Monday, October 10, 2011
Leaf rubbings
These are my new obsession. Ostensibly I collect leaves for the kids and let them do the rubbings, but they've done, like, two. Meanwhile, there are close to 30 in my Nature Notebook, and I think I blew my cover when my husband caught me doing leaf rubbings at 10 o'clock one night. So yes, I'm addicted. At every park I find new trees, and I can't wait to get home, do a rubbing, identify the tree and add the rubbing to my collection. Plus, they're so pretty!
They're also simple. Just find a leaf, fold a piece of paper in half around it (or, if it's too big, place it between two sheets), hold it steady with a finger, and rub over it with a wrapper-less crayon.
Thursday, October 6, 2011
What's that? A Dwarf Chinkapin
Silly me. I saw these acorn caps on the ground and loudly proclaimed for all to hear, "A burr oak!" I was so pleased with myself! Then I get home and discover, wrong! It was a Dwarf Chinkapin (also spelled Chinquapin).
Dwarf Chinkapins are a type of white oak (meaning they have rounded lobes) and their official name is Quercus prinoides. They can withstand a wider variety of habitats than their larger Chinkapin counterparts, but like Chinkapins, their acorns are some of the sweetest nuts.
The Great Yeast Experiment
They came home with wheat to plant, which we did, and the very next day it had sprouted. That stuff grows fast! And every morning there are water droplets on the tip of the blades. I'd love to know why.
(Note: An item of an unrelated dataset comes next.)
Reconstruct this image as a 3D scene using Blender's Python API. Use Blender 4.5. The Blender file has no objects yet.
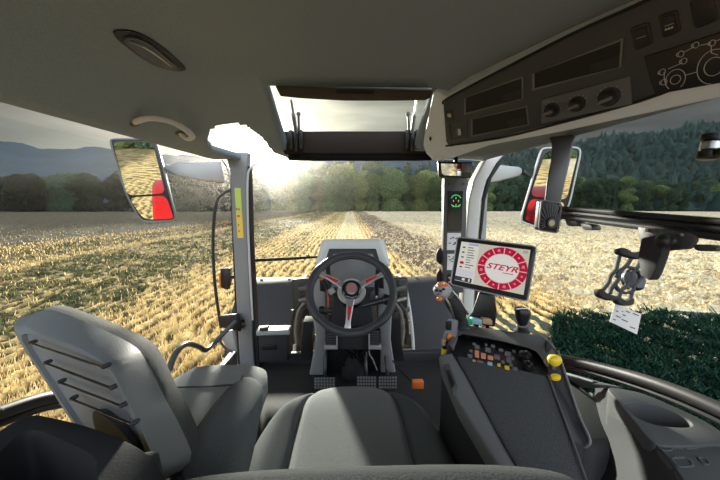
import bpy, bmesh, math, random
import numpy as np
from mathutils import Vector, Matrix, noise
random.seed(7)
rng = np.random.default_rng(7)
SC = bpy.context.scene
COL = SC.collection
PI = math.pi
# ------------------------------------------------------------------ camera
E = 2.75                       # eye height above the field; cab floor is 1.12 lower
PITCH = math.radians(6.5); YAW = math.radians(-1.9); FPX = 300.0
cam_d = bpy.data.cameras.new('camera'); cam = bpy.data.objects.new('camera', cam_d); COL.objects.link(cam)
cam.location = (0, 0, E); cam.rotation_euler = (PI/2 - PITCH, 0, YAW)
cam_d.sensor_width = 36; cam_d.lens = 36*FPX/720; cam_d.clip_start = 0.02; cam_d.clip_end = 9000
SC.camera = cam
R3 = Matrix.Rotation(YAW, 3, 'Z') @ Matrix.Rotation(PI/2 - PITCH, 3, 'X')
O = Vector((0, 0, E))
def ray(px, py): return R3 @ Vector(((px-360)/FPX, (240-py)/FPX, -1))
def PY(px, py, Y): d = ray(px, py); return O + d*(Y/d.y)
def PX(px, py, X): d = ray(px, py); return O + d*(X/d.x)
def PZ(px, py, z): d = ray(px, py); return O + d*(z/d.z)        # z relative to the eye
def PT(px, py, t): return O + ray(px, py)*t
def PN(px, py, pt, n): d = ray(px, py); return O + d*((pt-O).dot(n)/d.dot(n))
def V(x, y, z): return Vector((x, y, E+z))                       # z relative to the eye
def plane3(a, b, c):
    n = (b-a).cross(c-a).normalized()
    if n.dot(O-a) < 0: n = -n
    return a, n                                                  # normal faces the eye
# ------------------------------------------------------------------ materials
def newmat(name):
    m = bpy.data.materials.new(name); m.use_nodes = True
    nt = m.node_tree; b = nt.nodes['Principled BSDF']; return m, nt, b
def N(nt, typ, **kw):
    n = nt.nodes.new(typ)
    for k, v in kw.items():
        if k in n.inputs: n.inputs[k].default_value = v
        else: setattr(n, k, v)
    return n
def mat(name, col, rough=.5, metal=0, bump=0, scale=200, var=0, spec=.5, coat=0, emit=None, trans=0, vscale=None):
    m, nt, b = newmat(name)
    b.inputs['Base Color'].default_value = (*col, 1); b.inputs['Roughness'].default_value = rough
    b.inputs['Metallic'].default_value = metal; b.inputs['Specular IOR Level'].default_value = spec
    b.inputs['Coat Weight'].default_value = coat
    if trans: b.inputs['Transmission Weight'].default_value = trans
    if emit:
        b.inputs['Emission Color'].default_value = (*emit[0], 1); b.inputs['Emission Strength'].default_value = emit[1]
    tc = N(nt, 'ShaderNodeTexCoord')
    if bump:
        no = N(nt, 'ShaderNodeTexNoise'); no.inputs['Scale'].default_value = scale; no.inputs['Detail'].default_value = 3
        nt.links.new(tc.outputs['Object'], no.inputs['Vector'])
        bu = N(nt, 'ShaderNodeBump'); bu.inputs['Strength'].default_value = bump; bu.inputs['Distance'].default_value = .002
        nt.links.new(no.outputs['Fac'], bu.inputs['Height']); nt.links.new(bu.outputs['Normal'], b.inputs['Normal'])
    if var:
        no = N(nt, 'ShaderNodeTexNoise'); no.inputs['Scale'].default_value = vscale or scale; no.inputs['Detail'].default_value = 4
        nt.links.new(tc.outputs['Object'], no.inputs['Vector'])
        r = N(nt, 'ShaderNodeValToRGB'); e = r.color_ramp.elements
        e[0].position = .3; e[0].color = (*[c*(1-var) for c in col], 1); e[1].position = .7; e[1].color = (*[min(1, c*(1+var)) for c in col], 1)
        nt.links.new(no.outputs['Fac'], r.inputs['Fac']); nt.links.new(r.outputs['Color'], b.inputs['Base Color'])
    return m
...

We re-enacted one of the yeast experiments to prove that yeast expels carbon dioxide as it eats the sugar, which is what causes bread to rise. You need a packet of yeast (or about 2.25 teaspoons), an empty water bottle, a stretched-out balloon, and two tbsp of sugar. Heat one cup of water to 110 degrees, pour it into the bottle, add the yeast and sugar, slip the balloon over the top, and watch it inflate.
Sunday, October 2, 2011
Word smoothies
I totally stole the blender idea from pinterest (LOVE pinterest!) but added the "glass" myself. Each consonant blend is laminated and velcroed to the blender, and every day when we review sounds I choose a different blend and make "smoothie" words. The kids get a kick out of making their own smoothies (for now, at least!).